Now, let’s go back to the start… The square is packed with bars, tormenting me. One of those bars is one that I have read about in a booklet I got and I was dying to try it one day. The bar makes homemade iced tea, which is ideal in this type of weather. Well, seems like I am not the only one who thought this, as the bar is packed. Students and teenagers everywhere with their fancy, oversized sunglasses, chatting and laughing, sharing their first days of the new academic year with their friends, whilst enjoying the sun. There is a line to get drinks. Going there is not an option for now. I would try again later in the year, maybe after my final exams. I have spent an hour and a half now, trying to find my way to the bookshop, to get my books. I have been walking in circles, I have taken small, forgotten alleys. Here I am, desperate to find my way through the maze of streets that form Brussels. I have walked the road that lead to my destination a hundred times, up and down, but the road doesn’t seem to end. All of the sudden, I find a square with rows of people, waiting for something. There, in the middle of the square, there are a few men handing out bottles of a new brand of iced tea, as a promotion stunt. “Finally, this will give me some refreshment in this hot sun”, I think. After taking a big sip of the fruity flavored drink, I decide to walk the road the again. I think that I will eventually find the shop, even if I have to walk the road for several meters. And yes, there it is, eventually, the bookshop that I have been looking for…

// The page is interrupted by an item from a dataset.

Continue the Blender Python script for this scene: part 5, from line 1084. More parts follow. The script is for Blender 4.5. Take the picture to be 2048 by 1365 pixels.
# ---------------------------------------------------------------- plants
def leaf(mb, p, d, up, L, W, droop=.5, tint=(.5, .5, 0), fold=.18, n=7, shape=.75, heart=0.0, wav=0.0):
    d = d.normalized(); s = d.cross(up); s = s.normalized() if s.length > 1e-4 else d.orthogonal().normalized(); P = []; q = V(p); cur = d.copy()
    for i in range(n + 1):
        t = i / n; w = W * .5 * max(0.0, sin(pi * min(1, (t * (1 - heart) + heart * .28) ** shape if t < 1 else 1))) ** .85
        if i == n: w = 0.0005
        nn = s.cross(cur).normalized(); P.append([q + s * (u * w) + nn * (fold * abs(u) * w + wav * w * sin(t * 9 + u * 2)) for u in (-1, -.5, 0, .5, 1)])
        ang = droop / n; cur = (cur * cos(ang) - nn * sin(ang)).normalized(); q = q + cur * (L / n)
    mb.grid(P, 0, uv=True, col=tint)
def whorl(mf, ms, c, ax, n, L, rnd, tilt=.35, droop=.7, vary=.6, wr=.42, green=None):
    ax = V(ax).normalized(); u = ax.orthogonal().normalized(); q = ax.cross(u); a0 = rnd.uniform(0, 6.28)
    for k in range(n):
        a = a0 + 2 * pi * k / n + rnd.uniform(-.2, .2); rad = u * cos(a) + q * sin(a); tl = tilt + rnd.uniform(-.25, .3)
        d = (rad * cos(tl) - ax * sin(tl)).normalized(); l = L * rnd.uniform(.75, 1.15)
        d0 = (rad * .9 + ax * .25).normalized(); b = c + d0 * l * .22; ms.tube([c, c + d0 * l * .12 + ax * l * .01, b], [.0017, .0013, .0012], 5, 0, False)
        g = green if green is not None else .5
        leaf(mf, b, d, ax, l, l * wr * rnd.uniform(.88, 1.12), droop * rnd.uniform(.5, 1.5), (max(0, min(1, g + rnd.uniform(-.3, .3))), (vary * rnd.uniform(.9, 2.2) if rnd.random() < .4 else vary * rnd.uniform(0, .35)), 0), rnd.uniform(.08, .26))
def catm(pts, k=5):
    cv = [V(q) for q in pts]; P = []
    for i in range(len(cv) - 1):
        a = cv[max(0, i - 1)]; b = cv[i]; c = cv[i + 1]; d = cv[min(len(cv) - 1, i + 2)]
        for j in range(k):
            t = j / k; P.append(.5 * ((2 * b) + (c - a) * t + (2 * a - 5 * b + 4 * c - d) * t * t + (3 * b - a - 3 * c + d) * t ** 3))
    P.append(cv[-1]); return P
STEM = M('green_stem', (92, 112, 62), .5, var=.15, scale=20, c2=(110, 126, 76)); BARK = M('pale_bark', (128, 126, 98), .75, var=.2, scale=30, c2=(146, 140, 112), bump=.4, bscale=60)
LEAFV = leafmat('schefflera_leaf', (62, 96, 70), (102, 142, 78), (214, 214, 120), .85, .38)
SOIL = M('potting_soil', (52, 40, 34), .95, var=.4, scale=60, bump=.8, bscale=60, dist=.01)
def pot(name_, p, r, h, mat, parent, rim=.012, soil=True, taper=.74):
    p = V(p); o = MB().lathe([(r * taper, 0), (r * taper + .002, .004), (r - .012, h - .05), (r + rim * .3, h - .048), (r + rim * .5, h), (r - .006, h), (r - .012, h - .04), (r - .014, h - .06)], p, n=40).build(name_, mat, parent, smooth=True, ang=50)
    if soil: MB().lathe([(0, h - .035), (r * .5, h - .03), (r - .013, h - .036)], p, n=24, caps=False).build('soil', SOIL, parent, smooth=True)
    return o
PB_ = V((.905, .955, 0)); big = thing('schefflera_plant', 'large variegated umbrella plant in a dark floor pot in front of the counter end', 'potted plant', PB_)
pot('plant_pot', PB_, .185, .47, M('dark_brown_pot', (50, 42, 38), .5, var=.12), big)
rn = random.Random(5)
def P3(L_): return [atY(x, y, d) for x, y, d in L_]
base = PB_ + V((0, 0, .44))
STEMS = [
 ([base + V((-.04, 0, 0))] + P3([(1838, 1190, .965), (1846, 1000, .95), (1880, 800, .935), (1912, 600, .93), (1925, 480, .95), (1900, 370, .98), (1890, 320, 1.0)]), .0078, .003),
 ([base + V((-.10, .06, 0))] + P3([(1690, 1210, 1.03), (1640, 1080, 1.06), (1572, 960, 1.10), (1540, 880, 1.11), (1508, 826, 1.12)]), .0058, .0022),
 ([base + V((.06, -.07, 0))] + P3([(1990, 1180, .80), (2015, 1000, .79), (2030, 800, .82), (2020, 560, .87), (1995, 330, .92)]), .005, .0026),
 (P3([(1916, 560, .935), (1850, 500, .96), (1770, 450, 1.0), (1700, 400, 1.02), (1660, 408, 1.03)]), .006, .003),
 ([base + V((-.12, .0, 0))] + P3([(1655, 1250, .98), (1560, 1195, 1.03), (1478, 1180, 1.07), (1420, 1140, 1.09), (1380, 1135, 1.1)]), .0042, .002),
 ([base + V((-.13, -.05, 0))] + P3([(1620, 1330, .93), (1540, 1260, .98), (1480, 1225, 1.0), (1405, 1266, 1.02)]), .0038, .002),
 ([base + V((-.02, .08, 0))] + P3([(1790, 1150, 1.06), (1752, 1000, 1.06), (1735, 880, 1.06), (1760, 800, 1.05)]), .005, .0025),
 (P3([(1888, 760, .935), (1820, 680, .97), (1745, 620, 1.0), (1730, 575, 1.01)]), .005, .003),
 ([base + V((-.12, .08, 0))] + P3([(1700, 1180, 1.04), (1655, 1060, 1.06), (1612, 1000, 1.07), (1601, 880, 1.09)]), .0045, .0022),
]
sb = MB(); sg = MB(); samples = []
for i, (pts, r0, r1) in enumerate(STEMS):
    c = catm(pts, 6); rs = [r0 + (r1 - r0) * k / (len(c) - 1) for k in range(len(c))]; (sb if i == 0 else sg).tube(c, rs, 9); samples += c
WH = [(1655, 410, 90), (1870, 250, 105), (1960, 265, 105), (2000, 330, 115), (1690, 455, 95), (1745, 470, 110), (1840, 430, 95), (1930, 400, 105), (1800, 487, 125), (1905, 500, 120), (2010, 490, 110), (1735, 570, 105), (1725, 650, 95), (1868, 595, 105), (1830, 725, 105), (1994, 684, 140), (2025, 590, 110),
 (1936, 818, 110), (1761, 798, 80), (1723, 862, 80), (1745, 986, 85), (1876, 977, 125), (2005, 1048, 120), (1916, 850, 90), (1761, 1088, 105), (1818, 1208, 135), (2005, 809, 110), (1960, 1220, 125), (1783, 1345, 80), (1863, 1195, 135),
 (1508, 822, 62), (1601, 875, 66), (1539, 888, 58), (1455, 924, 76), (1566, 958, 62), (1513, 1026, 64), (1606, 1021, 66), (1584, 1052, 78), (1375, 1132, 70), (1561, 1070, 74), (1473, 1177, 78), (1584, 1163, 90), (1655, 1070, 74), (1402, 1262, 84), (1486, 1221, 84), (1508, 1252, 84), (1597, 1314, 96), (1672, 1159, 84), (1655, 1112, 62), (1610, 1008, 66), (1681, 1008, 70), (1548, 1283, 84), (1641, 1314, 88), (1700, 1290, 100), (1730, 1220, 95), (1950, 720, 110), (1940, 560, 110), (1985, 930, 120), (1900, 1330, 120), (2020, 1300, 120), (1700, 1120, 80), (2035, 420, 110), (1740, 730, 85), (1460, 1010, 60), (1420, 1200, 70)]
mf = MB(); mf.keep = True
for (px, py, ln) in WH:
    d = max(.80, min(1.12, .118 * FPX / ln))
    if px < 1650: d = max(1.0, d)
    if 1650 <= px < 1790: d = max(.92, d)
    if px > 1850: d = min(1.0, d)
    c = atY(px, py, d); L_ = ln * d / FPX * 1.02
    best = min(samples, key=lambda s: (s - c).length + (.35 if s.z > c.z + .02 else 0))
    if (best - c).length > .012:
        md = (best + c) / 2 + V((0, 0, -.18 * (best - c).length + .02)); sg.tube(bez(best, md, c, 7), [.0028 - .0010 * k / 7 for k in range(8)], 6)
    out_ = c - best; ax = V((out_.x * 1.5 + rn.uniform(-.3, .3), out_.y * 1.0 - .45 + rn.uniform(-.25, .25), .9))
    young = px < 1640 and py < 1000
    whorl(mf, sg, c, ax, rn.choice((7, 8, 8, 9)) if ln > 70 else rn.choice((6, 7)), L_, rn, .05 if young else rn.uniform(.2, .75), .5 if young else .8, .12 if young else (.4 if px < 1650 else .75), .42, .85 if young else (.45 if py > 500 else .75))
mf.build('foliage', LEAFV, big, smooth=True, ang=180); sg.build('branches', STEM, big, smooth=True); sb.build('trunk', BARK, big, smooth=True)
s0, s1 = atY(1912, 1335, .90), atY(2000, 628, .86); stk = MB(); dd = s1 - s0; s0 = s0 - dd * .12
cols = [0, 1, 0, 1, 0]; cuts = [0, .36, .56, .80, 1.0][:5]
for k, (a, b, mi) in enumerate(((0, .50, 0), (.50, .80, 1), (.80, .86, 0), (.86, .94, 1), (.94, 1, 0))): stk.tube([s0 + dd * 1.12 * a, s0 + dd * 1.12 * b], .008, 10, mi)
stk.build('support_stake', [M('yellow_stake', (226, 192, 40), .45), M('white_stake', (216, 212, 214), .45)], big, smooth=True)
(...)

I noticed that studying in a new city, an unknown environment is always tricky and is entangled with difficulties, one of them being: you are alone, surrounded by new things, finding your way through unknown streets, leading to unknown things. The atmosphere is different from what you’re used to. After a few weeks, I started to find my way and got used to a few things. An example: when you are lost in Brussels, you shouldn’t ask for streets, as the locals hardly know any street names. Instead, it is better to ask for buildings or places. 

Getting lost is part of the learning process. In fact, I have lost my way many times in the first month. Now, it doesn’t happen that often anymore. The best way is to take some walks, discover some new areas from the city, put your phone in your pocket for once, that’s the only advice that I can give you to not get lost. Well, I still get lost; I lost my heart in Brussels, that cozy capital that is fighting against the many prejudgments that has been going around in its own country for years. That capital in the grey, rainy country with its friendly people with many different backgrounds. The small cafés filled with the smell of Belgian beer, the hip restaurants with bright, modern furniture and different eating concepts and the classic Belgian eateries, all trying to lure in some tourists to let them taste “the real Belgium”. That is the city that I fell in love with.